Selasa, 12 Juli 2011

Solo International Performing Art 2011

Ini dia hajatan besar pemerintah kota Surakarta di bulan Juli 2011 yang telah saya tunggu-tunggu. Setelah sepekan yang lalu pemerintah kota Surakarta menyelenggarakan Solo Batik Carnival, kini giliran gelaran pentas seni internasional. Acara ini digelar pada 1-3 Juli 2011 malam hari pukul 19.00-23.00. Berbagai duta dari berbagai daerah di Indonesia maupun mancanegara turut serta dalam even ini, yaitu: Korea, Didik Nini Thowok (Jogja), Sanggar Seni Al Ashri (Makassar), Janis Branner (USA), Pontianak, Jakarta, Thailand, Teater Aron (Medan), Jawaharlal Nehru (India), I Nyoman Sura (Bali), Saung Udjo (Bandung), Malaysia, Cirebon, Belanda, Meksiko, dan Solo.

Sayangnya saya hanya berkesempatan menikmati penampilan sedikit dari Bandung di detik-detik terakhir hari kedua. Kemudian di hari ketiga sekaligus hari terakhir, saya dating lebih awal dan beruntung bisa menikmati performansi delegasi Belanda, Meksiko, dan Solo.

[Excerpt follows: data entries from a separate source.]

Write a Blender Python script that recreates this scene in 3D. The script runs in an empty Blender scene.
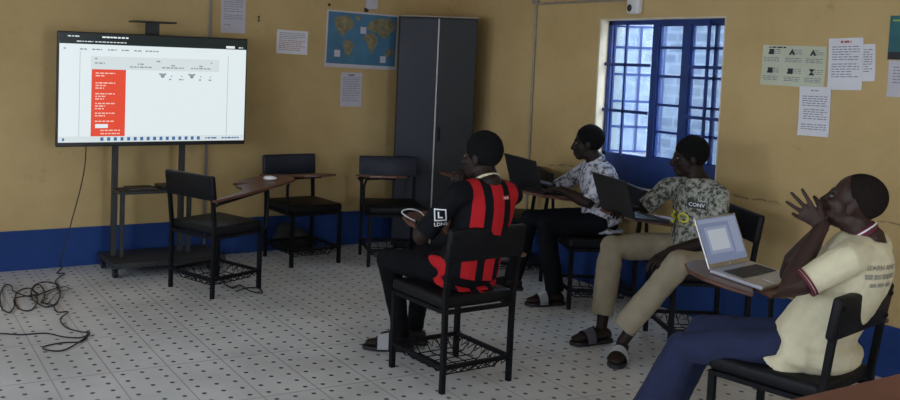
import bpy, bmesh, math, random
from mathutils import Vector, Matrix, Euler, noise
from mathutils.bvhtree import BVHTree
random.seed(7)
scn = bpy.context.scene
col = scn.collection
V = Vector
R = math.radians
PI = math.pi

# ------------------------------------------------------------------ materials
def nt(name):
    m = bpy.data.materials.new(name); m.use_nodes = True
    n = m.node_tree; b = n.nodes['Principled BSDF']
    return m, n, b
def mat(name, c, rough=.6, metal=0, var=.12, scale=14, bump=0, spec=.5, coat=0):
    m, n, b = nt(name)
    tc = n.nodes.new('ShaderNodeTexCoord'); nz = n.nodes.new('ShaderNodeTexNoise')
    nz.inputs['Scale'].default_value = scale; nz.inputs['Detail'].default_value = 4
    n.links.new(tc.outputs['Object'], nz.inputs['Vector'])
    cr = n.nodes.new('ShaderNodeValToRGB')
    cr.color_ramp.elements[0].position = .3; cr.color_ramp.elements[1].position = .7
    cr.color_ramp.elements[0].color = (*[x * (1 - var) for x in c], 1)
    cr.color_ramp.elements[1].color = (*[min(1, x * (1 + var)) for x in c], 1)
    n.links.new(nz.outputs['Fac'], cr.inputs['Fac']); n.links.new(cr.outputs['Color'], b.inputs['Base Color'])
    b.inputs['Roughness'].default_value = rough; b.inputs['Metallic'].default_value = metal
    b.inputs['Specular IOR Level'].default_value = spec
    b.inputs['Coat Weight'].default_value = coat
    if bump:
        bp = n.nodes.new('ShaderNodeBump'); bp.inputs['Strength'].default_value = bump; bp.inputs['Distance'].default_value = .01
        n.links.new(nz.outputs['Fac'], bp.inputs['Height']); n.links.new(bp.outputs['Normal'], b.inputs['Normal'])
    return m
def emit(name, c, s):
    m, n, b = nt(name)
    b.inputs['Base Color'].default_value = (*[x * .02 for x in c], 1)
    b.inputs['Emission Color'].default_value = (*c, 1); b.inputs['Emission Strength'].default_value = s
    b.inputs['Roughness'].default_value = .25
    return m

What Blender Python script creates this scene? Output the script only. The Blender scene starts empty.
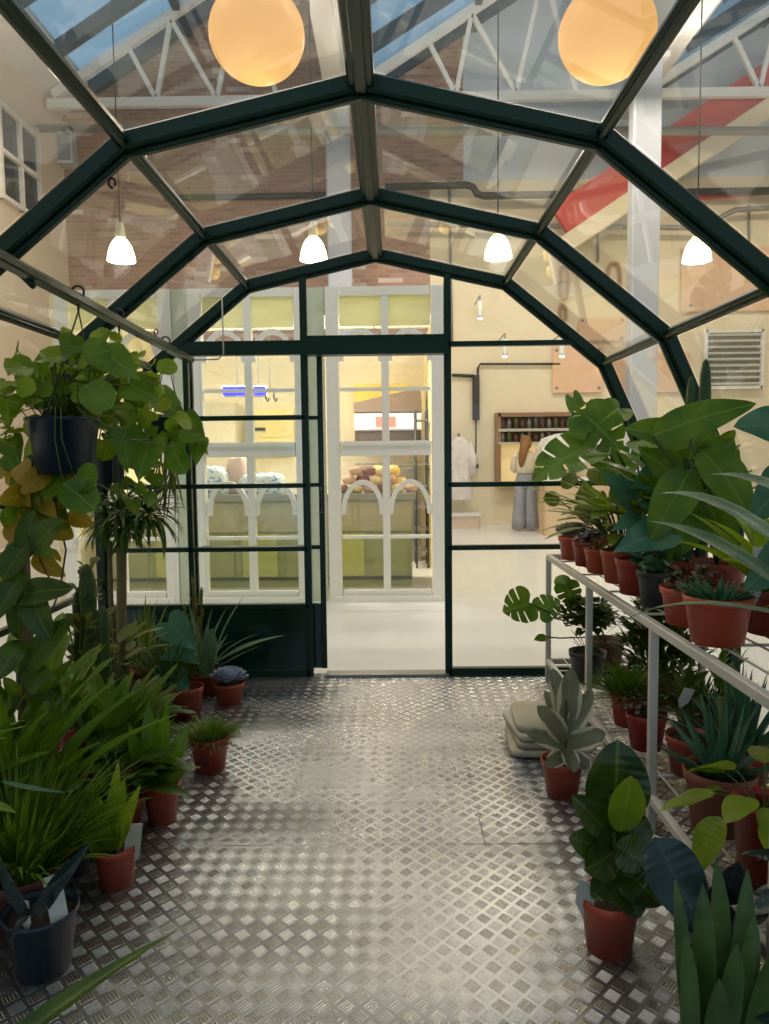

Delegasi Belanda mempertunjukkan tarian teatrikal dengan makna kurang lebih bahwa “keberagaman seni, budaya, dan tradisi bukanlah sesuatu yang dapat memicu permusuhan, melainkan keberagaman tersebut seharusnya menjadi poin untuk saling mendukung dan menghargai perbedaan yang ada.” Kostum putih-putih dan gerakan tarian yang tangkas dan gesit cukup menakjubkan meskipun lama-lama membosankan, karena beberapa gerakan yang sama diulang-ulang. Pada akhir pertunjukan munculah sosok dengan kostum berbeda –batik—yang menyimbolkan perbedaan yang ada. Dari momen itulah konflik memuncak dan akhirnya tiba di epilognya.

Berbeda dengan delegasi Belanda, Delegasi Meksiko menampilkan tari-tarian khas Meksiko lengkap dengan lagu-lagunya. Pada lagu La Bamba –siapa sih yang tidak tahu lagu ini— beberapa penonton dipersilakan naik ke atas panggung untuk menari dan menyanyi bersama. Dengan bendera merah putih di tangan, mereka berputar-putar kemudian sejenak berhenti untuk menarikan gerakan kaki cepat, dan berputar lagi. Tampak sekali rasa penghargaan dan humanisme di sini.

Dan yang paling mengesankan adalah performansi sang tuan rumah, Solo. Kombinasi antara nyanyian, tarian, teatrikal, dan pedhalangan berbaur menjadi satu. Durasi waktu yang lebih lama memaksimalkan performansi mereka. Dentuman musik modern yang mengiringi lagu-lagu tradisional –seperti Cublak-Cublak Suweng dan Gambang Suling— pertunjukan dhalang cilik wanita serta minidrama bocah-bocah memberi sensasi baru pada pertunjukan tradisional Jawa. Mengesankan!

Setelah performansi Solo berakhir, maka upacara penutupan SIPA dimulai. Walikota Surakarta, Joko Widodo, memukul gong. Tepat setelah itu luncuran bunga-bunga api ke angkasa dimulai dan memekarkan cahaya-cahaya yang mengagumkan.

Wow, it’s such a great night!

*sayangnya saya selalu mendapat tempat di belakang sehingga terlalu jauh untuk membidikkan lensa kamera.